-- Begin Provided material --

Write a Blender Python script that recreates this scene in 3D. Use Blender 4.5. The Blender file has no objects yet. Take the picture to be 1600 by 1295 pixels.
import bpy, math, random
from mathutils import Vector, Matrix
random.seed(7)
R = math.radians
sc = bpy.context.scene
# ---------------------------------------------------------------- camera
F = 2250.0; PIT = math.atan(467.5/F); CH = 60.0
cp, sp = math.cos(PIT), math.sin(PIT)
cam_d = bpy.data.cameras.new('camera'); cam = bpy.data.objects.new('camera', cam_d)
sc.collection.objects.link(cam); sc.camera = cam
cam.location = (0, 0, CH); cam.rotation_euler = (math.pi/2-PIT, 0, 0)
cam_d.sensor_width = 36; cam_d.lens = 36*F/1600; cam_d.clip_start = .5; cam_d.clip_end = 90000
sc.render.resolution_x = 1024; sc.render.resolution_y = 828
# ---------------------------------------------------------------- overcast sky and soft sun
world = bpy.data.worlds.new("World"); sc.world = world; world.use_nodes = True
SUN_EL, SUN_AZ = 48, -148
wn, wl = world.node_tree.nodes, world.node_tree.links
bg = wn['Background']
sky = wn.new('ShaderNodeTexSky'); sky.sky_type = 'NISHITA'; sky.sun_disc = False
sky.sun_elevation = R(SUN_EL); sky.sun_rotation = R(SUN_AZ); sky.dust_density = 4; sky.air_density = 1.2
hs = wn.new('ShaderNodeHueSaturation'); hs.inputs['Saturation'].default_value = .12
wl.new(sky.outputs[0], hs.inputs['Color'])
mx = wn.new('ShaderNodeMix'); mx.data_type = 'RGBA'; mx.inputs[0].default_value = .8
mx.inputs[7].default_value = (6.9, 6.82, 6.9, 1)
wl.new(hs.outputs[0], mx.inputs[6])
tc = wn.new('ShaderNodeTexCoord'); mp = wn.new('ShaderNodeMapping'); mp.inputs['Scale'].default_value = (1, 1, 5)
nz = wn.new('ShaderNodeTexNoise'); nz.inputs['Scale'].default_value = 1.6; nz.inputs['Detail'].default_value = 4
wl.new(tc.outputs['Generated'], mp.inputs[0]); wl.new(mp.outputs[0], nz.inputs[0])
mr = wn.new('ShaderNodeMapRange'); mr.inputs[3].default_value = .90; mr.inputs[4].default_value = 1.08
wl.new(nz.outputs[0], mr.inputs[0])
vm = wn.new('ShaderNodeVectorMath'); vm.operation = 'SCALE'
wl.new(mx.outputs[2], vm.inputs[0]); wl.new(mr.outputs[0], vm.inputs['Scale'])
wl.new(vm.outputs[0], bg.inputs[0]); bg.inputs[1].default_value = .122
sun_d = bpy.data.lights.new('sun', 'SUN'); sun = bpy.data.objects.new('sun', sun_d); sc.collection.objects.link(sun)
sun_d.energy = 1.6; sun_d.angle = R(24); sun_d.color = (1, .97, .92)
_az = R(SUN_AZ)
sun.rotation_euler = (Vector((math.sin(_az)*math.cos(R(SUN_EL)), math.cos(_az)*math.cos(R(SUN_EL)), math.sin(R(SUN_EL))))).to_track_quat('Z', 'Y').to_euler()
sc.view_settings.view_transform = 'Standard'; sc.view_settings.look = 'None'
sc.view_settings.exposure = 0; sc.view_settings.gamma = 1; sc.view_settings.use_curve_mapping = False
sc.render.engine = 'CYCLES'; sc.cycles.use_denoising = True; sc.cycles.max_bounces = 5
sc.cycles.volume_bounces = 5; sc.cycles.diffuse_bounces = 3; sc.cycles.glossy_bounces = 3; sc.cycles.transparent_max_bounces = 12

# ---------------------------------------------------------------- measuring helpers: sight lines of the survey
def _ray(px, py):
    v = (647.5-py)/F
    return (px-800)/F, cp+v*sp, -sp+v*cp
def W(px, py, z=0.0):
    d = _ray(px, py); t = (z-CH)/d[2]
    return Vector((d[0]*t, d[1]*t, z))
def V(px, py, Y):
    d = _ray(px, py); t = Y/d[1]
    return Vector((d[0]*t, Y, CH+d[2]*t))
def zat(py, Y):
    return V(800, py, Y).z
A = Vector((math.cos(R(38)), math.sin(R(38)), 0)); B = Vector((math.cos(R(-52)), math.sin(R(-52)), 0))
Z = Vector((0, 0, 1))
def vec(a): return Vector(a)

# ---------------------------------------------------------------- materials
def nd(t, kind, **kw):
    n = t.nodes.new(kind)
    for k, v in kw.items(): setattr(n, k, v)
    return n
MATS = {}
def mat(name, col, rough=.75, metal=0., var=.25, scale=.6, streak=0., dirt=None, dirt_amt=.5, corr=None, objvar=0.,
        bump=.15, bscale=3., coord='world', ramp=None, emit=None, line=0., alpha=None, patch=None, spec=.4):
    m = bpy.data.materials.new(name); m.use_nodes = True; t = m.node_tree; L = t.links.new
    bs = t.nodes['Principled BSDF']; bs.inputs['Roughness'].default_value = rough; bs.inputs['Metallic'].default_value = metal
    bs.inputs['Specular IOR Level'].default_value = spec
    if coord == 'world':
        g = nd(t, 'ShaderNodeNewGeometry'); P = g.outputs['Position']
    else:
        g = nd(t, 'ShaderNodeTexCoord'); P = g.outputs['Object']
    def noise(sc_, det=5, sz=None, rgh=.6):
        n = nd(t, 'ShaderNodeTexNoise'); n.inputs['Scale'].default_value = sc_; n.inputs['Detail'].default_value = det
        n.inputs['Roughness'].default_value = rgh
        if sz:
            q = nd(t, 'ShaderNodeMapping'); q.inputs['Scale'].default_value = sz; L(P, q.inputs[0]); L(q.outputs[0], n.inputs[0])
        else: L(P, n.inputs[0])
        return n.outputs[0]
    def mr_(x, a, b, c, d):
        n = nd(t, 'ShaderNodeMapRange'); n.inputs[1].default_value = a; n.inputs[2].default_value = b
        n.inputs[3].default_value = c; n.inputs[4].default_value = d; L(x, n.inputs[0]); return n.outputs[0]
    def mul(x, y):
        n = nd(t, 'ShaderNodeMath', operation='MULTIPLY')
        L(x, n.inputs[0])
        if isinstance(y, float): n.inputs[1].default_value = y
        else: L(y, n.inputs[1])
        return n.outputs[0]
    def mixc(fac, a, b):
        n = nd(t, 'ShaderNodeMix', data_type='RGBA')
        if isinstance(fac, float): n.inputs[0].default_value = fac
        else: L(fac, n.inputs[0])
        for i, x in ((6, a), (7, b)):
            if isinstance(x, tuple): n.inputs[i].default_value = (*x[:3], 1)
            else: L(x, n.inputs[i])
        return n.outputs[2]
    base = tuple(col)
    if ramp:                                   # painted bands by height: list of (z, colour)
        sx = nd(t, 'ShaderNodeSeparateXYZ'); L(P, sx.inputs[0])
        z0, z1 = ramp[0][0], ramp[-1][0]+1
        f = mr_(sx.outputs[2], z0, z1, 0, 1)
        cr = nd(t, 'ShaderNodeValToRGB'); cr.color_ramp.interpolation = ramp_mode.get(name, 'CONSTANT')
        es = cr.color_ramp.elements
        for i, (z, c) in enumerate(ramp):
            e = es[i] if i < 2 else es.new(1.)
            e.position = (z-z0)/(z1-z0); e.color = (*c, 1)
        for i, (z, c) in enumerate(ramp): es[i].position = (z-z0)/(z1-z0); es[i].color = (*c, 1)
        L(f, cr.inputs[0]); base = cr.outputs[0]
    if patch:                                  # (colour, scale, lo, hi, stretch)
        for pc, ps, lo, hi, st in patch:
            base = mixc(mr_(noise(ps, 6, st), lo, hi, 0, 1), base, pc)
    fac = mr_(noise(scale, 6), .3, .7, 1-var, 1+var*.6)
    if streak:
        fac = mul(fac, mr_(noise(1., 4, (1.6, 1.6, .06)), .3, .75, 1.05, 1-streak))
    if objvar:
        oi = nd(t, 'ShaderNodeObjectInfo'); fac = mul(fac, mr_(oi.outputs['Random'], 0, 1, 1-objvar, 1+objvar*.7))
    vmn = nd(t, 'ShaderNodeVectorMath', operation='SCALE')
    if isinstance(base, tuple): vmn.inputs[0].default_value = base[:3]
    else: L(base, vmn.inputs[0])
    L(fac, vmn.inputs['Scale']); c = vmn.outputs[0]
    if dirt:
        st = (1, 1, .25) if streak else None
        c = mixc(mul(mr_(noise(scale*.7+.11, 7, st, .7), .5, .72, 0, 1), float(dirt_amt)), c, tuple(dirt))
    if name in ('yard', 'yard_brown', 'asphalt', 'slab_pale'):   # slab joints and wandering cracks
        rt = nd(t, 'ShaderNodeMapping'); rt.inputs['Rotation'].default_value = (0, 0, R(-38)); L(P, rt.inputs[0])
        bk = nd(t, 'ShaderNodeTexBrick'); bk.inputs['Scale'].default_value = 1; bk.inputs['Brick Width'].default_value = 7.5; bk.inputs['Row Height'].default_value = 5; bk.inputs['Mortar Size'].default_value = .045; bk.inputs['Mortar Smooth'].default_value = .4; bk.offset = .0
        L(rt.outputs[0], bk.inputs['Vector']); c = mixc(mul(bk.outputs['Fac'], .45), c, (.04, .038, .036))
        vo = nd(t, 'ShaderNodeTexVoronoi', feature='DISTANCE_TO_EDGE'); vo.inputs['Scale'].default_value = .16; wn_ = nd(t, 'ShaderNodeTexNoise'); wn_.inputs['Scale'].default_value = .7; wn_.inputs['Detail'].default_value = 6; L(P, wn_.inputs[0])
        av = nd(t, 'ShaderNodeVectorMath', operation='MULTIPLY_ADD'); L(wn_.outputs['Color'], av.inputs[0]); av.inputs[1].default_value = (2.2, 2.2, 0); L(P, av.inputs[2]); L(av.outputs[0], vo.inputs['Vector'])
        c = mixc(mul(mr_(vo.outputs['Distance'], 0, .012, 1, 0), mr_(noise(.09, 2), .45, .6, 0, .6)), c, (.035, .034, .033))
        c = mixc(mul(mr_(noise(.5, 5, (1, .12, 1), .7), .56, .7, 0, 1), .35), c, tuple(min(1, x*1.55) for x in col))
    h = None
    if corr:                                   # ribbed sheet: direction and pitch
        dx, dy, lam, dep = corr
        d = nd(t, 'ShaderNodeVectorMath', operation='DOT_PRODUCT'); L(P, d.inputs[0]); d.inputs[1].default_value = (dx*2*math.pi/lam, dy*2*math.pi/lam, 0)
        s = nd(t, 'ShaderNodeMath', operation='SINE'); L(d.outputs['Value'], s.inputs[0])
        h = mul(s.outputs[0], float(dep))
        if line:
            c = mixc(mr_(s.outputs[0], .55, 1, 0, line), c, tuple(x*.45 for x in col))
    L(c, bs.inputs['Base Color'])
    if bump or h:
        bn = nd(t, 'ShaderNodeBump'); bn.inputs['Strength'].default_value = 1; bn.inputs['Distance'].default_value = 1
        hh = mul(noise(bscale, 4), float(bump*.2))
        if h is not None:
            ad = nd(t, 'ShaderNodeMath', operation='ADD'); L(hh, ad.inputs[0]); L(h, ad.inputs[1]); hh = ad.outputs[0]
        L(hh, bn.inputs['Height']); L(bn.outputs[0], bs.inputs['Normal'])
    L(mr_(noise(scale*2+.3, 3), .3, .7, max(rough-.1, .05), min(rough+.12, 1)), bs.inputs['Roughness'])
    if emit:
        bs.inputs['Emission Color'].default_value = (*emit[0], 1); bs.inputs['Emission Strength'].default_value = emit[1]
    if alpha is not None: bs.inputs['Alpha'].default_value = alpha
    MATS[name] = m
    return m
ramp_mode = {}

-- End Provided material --

Task to carry out |
From the data, collect all lines where the string "scene" appears.

Result |
Write a Blender Python script that recreates this scene in 3D. Use Blender 4.5. The Blender file has no objects yet. Take the picture to be 1600 by 1295 pixels.
sc = bpy.context.scene